# START OF Dataset content

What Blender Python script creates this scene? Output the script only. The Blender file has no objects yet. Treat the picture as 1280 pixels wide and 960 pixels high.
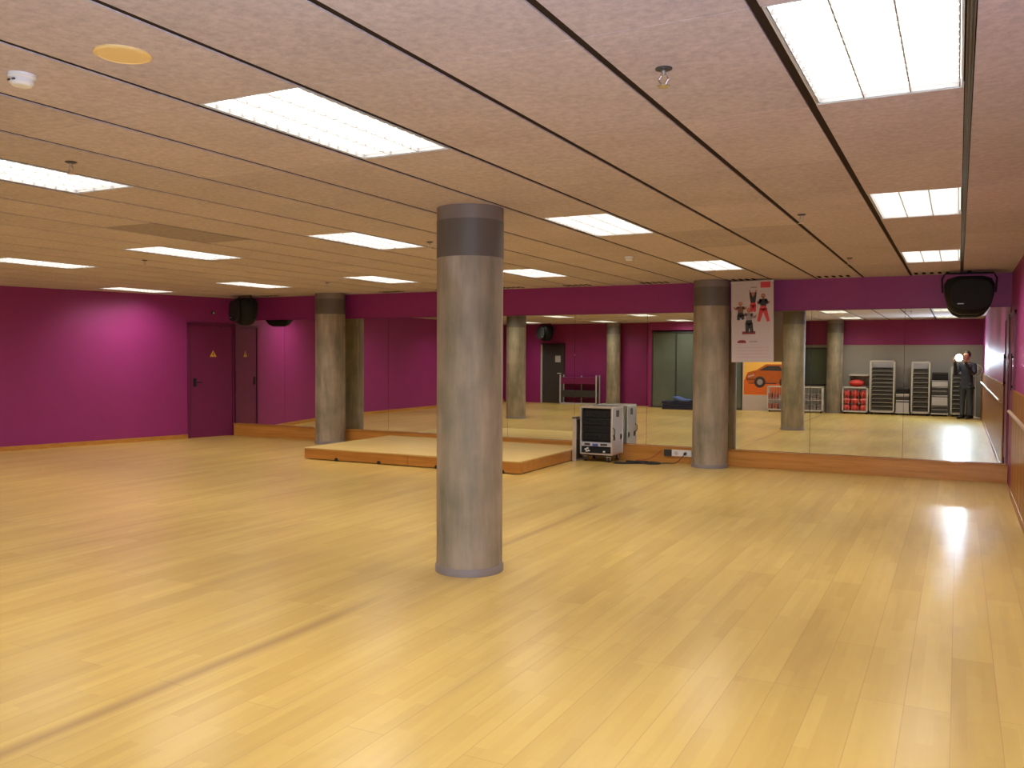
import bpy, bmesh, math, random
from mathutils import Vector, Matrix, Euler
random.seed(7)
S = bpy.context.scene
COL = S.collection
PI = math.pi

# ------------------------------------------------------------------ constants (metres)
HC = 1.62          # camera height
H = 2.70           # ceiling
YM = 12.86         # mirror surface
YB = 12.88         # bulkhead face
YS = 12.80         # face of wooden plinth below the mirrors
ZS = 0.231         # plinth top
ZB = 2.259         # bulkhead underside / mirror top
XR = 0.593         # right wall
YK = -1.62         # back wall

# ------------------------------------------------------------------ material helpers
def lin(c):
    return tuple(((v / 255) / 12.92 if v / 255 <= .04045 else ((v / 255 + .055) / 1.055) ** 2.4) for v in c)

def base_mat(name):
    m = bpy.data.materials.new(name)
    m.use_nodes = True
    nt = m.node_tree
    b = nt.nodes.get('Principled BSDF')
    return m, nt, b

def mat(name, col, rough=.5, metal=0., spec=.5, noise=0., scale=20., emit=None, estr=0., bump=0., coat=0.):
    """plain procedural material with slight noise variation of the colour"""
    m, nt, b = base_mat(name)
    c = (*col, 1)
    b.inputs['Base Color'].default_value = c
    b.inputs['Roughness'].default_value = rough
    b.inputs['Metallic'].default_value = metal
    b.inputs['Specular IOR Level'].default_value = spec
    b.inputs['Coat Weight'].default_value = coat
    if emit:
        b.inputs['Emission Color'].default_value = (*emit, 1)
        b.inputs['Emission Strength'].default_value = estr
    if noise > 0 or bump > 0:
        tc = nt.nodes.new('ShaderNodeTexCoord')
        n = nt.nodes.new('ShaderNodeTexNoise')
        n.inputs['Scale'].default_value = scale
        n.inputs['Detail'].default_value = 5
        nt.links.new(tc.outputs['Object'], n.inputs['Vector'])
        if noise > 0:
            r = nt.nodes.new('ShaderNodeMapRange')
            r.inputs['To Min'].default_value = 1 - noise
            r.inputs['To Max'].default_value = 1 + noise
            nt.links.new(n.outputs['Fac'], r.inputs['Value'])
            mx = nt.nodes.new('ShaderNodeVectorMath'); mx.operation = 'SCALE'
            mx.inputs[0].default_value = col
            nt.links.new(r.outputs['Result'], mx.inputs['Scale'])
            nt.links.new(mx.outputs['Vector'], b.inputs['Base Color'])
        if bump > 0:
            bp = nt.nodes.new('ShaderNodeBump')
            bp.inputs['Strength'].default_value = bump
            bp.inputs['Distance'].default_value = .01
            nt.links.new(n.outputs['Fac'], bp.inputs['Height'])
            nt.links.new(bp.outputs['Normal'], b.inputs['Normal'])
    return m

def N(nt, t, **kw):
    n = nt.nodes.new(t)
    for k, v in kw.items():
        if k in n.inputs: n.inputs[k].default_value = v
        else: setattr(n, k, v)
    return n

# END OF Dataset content

Restate each line from the start of the listing through the line bearing "return m, nt, b" word for word. Drop the pictures.

◆ Solution below ◆
What Blender Python script creates this scene? Output the script only. The Blender file has no objects yet. Treat the picture as 1280 pixels wide and 960 pixels high.
import bpy, bmesh, math, random
from mathutils import Vector, Matrix, Euler
random.seed(7)
S = bpy.context.scene
COL = S.collection
PI = math.pi

# ------------------------------------------------------------------ constants (metres)
HC = 1.62          # camera height
H = 2.70           # ceiling
YM = 12.86         # mirror surface
YB = 12.88         # bulkhead face
YS = 12.80         # face of wooden plinth below the mirrors
ZS = 0.231         # plinth top
ZB = 2.259         # bulkhead underside / mirror top
XR = 0.593         # right wall
YK = -1.62         # back wall

# ------------------------------------------------------------------ material helpers
def lin(c):
    return tuple(((v / 255) / 12.92 if v / 255 <= .04045 else ((v / 255 + .055) / 1.055) ** 2.4) for v in c)

def base_mat(name):
    m = bpy.data.materials.new(name)
    m.use_nodes = True
    nt = m.node_tree
    b = nt.nodes.get('Principled BSDF')
    return m, nt, b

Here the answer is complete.